→ INFORMATION SHOWN
------
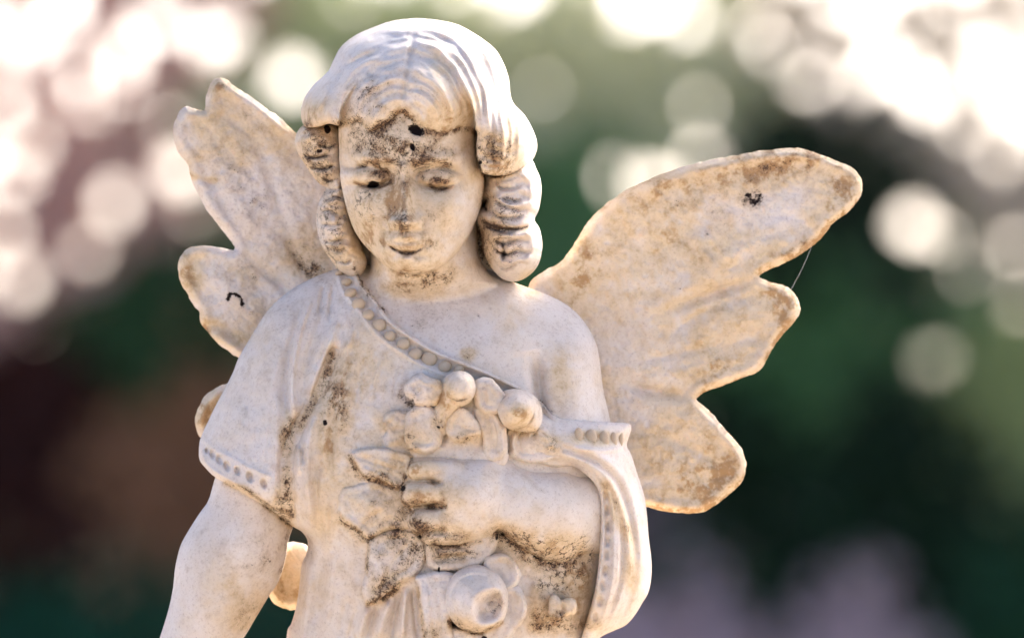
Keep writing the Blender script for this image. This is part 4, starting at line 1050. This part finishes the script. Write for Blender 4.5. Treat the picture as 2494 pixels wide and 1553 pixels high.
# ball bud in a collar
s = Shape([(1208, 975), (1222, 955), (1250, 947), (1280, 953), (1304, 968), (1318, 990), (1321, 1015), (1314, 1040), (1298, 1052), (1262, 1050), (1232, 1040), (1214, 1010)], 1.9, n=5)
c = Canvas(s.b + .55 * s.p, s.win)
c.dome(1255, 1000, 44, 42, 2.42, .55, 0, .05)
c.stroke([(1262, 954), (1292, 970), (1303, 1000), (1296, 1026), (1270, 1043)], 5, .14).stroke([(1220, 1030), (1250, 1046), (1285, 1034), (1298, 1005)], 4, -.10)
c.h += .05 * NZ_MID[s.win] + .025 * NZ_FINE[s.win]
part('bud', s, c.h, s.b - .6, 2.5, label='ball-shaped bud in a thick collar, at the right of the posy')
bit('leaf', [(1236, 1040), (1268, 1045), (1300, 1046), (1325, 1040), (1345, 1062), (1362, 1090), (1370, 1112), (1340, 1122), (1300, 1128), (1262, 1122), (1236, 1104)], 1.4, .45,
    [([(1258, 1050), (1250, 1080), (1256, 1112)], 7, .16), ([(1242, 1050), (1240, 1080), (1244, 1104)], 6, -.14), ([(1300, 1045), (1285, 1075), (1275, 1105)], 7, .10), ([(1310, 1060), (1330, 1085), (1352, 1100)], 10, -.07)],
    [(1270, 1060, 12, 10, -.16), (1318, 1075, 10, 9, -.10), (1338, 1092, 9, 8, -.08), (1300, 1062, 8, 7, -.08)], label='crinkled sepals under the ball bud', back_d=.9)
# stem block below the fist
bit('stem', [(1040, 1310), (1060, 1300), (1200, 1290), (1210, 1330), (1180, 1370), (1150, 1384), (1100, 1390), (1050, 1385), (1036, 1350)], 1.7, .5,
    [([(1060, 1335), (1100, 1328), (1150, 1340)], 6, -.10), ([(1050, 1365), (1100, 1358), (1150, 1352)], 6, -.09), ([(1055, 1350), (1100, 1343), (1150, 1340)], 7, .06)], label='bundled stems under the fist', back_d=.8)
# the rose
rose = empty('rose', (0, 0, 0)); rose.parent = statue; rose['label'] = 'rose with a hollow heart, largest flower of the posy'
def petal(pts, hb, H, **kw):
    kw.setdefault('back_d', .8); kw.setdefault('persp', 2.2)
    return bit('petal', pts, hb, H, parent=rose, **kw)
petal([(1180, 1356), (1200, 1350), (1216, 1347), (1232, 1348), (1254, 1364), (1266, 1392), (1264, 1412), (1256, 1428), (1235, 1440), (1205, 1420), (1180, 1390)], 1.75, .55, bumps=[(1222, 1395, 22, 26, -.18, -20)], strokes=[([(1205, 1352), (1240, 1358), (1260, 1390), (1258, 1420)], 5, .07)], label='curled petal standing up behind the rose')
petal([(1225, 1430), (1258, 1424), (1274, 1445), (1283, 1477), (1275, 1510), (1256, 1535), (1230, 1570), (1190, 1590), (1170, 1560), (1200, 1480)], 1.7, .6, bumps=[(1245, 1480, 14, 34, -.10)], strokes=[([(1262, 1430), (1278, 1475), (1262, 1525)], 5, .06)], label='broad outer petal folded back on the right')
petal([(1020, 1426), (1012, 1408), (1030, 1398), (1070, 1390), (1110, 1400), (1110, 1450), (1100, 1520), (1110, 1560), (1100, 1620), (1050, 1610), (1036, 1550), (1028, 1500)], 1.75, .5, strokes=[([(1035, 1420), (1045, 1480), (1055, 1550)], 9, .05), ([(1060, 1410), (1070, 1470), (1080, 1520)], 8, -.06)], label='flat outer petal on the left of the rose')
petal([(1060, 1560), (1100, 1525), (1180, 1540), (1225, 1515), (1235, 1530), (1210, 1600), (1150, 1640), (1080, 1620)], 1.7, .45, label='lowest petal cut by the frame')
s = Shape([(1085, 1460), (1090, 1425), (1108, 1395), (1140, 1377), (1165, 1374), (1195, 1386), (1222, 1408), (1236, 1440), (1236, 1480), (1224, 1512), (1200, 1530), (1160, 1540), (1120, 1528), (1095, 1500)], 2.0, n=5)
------
→ EXERCISE PROMPT
Output the material word for word, omitting its pictures.

→ EXERCISE OUTPUT
Keep writing the Blender script for this image. This is part 4, starting at line 1050. This part finishes the script. Write for Blender 4.5. Treat the picture as 2494 pixels wide and 1553 pixels high.
# ball bud in a collar
s = Shape([(1208, 975), (1222, 955), (1250, 947), (1280, 953), (1304, 968), (1318, 990), (1321, 1015), (1314, 1040), (1298, 1052), (1262, 1050), (1232, 1040), (1214, 1010)], 1.9, n=5)
c = Canvas(s.b + .55 * s.p, s.win)
c.dome(1255, 1000, 44, 42, 2.42, .55, 0, .05)
c.stroke([(1262, 954), (1292, 970), (1303, 1000), (1296, 1026), (1270, 1043)], 5, .14).stroke([(1220, 1030), (1250, 1046), (1285, 1034), (1298, 1005)], 4, -.10)
c.h += .05 * NZ_MID[s.win] + .025 * NZ_FINE[s.win]
part('bud', s, c.h, s.b - .6, 2.5, label='ball-shaped bud in a thick collar, at the right of the posy')
bit('leaf', [(1236, 1040), (1268, 1045), (1300, 1046), (1325, 1040), (1345, 1062), (1362, 1090), (1370, 1112), (1340, 1122), (1300, 1128), (1262, 1122), (1236, 1104)], 1.4, .45,
    [([(1258, 1050), (1250, 1080), (1256, 1112)], 7, .16), ([(1242, 1050), (1240, 1080), (1244, 1104)], 6, -.14), ([(1300, 1045), (1285, 1075), (1275, 1105)], 7, .10), ([(1310, 1060), (1330, 1085), (1352, 1100)], 10, -.07)],
    [(1270, 1060, 12, 10, -.16), (1318, 1075, 10, 9, -.10), (1338, 1092, 9, 8, -.08), (1300, 1062, 8, 7, -.08)], label='crinkled sepals under the ball bud', back_d=.9)
# stem block below the fist
bit('stem', [(1040, 1310), (1060, 1300), (1200, 1290), (1210, 1330), (1180, 1370), (1150, 1384), (1100, 1390), (1050, 1385), (1036, 1350)], 1.7, .5,
    [([(1060, 1335), (1100, 1328), (1150, 1340)], 6, -.10), ([(1050, 1365), (1100, 1358), (1150, 1352)], 6, -.09), ([(1055, 1350), (1100, 1343), (1150, 1340)], 7, .06)], label='bundled stems under the fist', back_d=.8)
# the rose
rose = empty('rose', (0, 0, 0)); rose.parent = statue; rose['label'] = 'rose with a hollow heart, largest flower of the posy'
def petal(pts, hb, H, **kw):
    kw.setdefault('back_d', .8); kw.setdefault('persp', 2.2)
    return bit('petal', pts, hb, H, parent=rose, **kw)
petal([(1180, 1356), (1200, 1350), (1216, 1347), (1232, 1348), (1254, 1364), (1266, 1392), (1264, 1412), (1256, 1428), (1235, 1440), (1205, 1420), (1180, 1390)], 1.75, .55, bumps=[(1222, 1395, 22, 26, -.18, -20)], strokes=[([(1205, 1352), (1240, 1358), (1260, 1390), (1258, 1420)], 5, .07)], label='curled petal standing up behind the rose')
petal([(1225, 1430), (1258, 1424), (1274, 1445), (1283, 1477), (1275, 1510), (1256, 1535), (1230, 1570), (1190, 1590), (1170, 1560), (1200, 1480)], 1.7, .6, bumps=[(1245, 1480, 14, 34, -.10)], strokes=[([(1262, 1430), (1278, 1475), (1262, 1525)], 5, .06)], label='broad outer petal folded back on the right')
petal([(1020, 1426), (1012, 1408), (1030, 1398), (1070, 1390), (1110, 1400), (1110, 1450), (1100, 1520), (1110, 1560), (1100, 1620), (1050, 1610), (1036, 1550), (1028, 1500)], 1.75, .5, strokes=[([(1035, 1420), (1045, 1480), (1055, 1550)], 9, .05), ([(1060, 1410), (1070, 1470), (1080, 1520)], 8, -.06)], label='flat outer petal on the left of the rose')
petal([(1060, 1560), (1100, 1525), (1180, 1540), (1225, 1515), (1235, 1530), (1210, 1600), (1150, 1640), (1080, 1620)], 1.7, .45, label='lowest petal cut by the frame')
s = Shape([(1085, 1460), (1090, 1425), (1108, 1395), (1140, 1377), (1165, 1374), (1195, 1386), (1222, 1408), (1236, 1440), (1236, 1480), (1224, 1512), (1200, 1530), (1160, 1540), (1120, 1528), (1095, 1500)], 2.0, n=5)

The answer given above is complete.